Bilim insanları bu hareketlerin, kuantum fiziğinin temel kurallarından Heisenberg belirsizlik ilkesinden kaynaklandığını belirtiyor. Bu ilkeye göre, bir atomun aynı anda hem konumunu hem de hızını kesin olarak bilmek mümkün değil. Belirsizlik, atomların asla tam hareketsiz kalamamasına yol açıyor. Bu zorunlu titreşimler, bilim dünyasında “sıfır noktası dalgalanmaları” olarak adlandırılıyor.

Şimdiye kadar yalnızca küçük ve basit moleküllerde gözlemlenebilen bu titreşimler, ilk kez daha karmaşık bir molekülde kaydedildi. Araştırmacılar, 2-iyodopiridin molekülündeki bütün atomların aynı anda ve uyum içinde titreştiğini doğrudan görmeyi başardı.

Kuantum kurallarına göre neden durmazlar?

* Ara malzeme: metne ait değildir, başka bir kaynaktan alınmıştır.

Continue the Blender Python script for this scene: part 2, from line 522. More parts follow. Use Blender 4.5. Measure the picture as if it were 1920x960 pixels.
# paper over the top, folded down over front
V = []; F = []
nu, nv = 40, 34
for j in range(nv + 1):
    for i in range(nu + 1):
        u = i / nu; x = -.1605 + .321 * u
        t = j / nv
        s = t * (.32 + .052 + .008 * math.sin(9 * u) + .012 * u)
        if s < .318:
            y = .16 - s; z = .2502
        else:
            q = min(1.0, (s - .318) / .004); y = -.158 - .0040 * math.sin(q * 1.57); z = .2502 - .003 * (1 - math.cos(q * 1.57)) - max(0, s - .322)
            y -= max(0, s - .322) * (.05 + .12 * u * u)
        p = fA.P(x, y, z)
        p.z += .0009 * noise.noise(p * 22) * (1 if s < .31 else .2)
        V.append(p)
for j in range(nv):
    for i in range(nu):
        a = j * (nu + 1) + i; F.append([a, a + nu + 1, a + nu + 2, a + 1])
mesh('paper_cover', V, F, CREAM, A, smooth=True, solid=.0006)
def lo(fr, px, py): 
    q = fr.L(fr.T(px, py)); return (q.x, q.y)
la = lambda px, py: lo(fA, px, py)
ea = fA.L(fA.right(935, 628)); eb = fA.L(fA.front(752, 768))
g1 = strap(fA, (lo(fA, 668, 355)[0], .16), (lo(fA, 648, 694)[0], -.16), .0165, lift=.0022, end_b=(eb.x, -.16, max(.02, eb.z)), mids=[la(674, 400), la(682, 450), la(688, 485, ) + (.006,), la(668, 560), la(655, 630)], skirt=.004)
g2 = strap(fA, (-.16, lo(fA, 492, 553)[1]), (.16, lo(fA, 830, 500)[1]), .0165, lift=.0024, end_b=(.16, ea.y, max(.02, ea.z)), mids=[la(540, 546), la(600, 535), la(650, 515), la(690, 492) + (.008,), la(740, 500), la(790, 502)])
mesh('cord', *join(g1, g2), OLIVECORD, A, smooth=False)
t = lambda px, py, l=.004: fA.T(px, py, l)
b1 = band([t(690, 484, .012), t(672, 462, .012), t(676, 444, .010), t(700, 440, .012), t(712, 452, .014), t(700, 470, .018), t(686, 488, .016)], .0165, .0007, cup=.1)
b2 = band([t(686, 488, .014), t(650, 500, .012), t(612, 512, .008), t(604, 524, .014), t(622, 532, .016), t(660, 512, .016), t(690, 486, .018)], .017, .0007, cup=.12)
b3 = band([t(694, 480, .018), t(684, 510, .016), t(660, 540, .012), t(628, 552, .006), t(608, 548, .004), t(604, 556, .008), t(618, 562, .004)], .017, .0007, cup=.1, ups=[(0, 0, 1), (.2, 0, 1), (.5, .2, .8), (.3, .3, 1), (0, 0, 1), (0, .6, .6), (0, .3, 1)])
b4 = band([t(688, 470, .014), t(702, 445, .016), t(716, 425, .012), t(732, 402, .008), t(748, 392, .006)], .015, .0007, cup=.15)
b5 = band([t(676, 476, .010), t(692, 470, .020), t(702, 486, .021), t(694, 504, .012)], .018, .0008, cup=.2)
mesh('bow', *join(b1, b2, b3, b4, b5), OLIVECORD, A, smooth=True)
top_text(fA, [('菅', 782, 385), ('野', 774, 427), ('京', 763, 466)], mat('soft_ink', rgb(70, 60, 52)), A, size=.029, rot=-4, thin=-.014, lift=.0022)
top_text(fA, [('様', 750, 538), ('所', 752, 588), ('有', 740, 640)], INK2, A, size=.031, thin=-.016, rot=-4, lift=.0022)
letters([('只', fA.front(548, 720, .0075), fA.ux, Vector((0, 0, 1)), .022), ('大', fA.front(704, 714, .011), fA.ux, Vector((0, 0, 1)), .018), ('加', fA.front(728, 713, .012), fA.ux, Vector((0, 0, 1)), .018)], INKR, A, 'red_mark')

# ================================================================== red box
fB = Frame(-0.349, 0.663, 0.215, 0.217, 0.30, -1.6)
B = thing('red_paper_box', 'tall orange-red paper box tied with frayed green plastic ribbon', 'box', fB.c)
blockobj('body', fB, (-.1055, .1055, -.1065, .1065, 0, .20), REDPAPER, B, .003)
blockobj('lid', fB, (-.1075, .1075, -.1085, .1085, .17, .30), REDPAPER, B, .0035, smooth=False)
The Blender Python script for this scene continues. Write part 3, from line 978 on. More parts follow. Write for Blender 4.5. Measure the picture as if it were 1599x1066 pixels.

Heisenberg belirsizlik ilkesi, 1927’de Alman fizikçi Werner Heisenberg tarafından ortaya kondu ve kuantum fiziğinin en temel kurallarından biri olarak kabul ediliyor. Bu ilkeye göre bir atom ya da elektron gibi çok küçük parçacıkların hem konumunu (nerede olduğunu) hem de momentumunu (hızını ve yönünü) aynı anda sınırsız doğrulukla bilmek mümkün değil.

Bunun nedeni ölçümün kendisinde yatıyor. Bir parçacığın yerini anlamak için ona ışık göndermek gerekiyor ancak bu ışık parçacığa çarpınca onun hızını veya yönünü değiştiriyor. Yani konumunu öğrenmek isterken hızı, hızını öğrenmek isterken de konumu bozuluyor. Bu durum, doğanın en küçük ölçeklerde koyduğu bir sınır olarak ifade ediliyor.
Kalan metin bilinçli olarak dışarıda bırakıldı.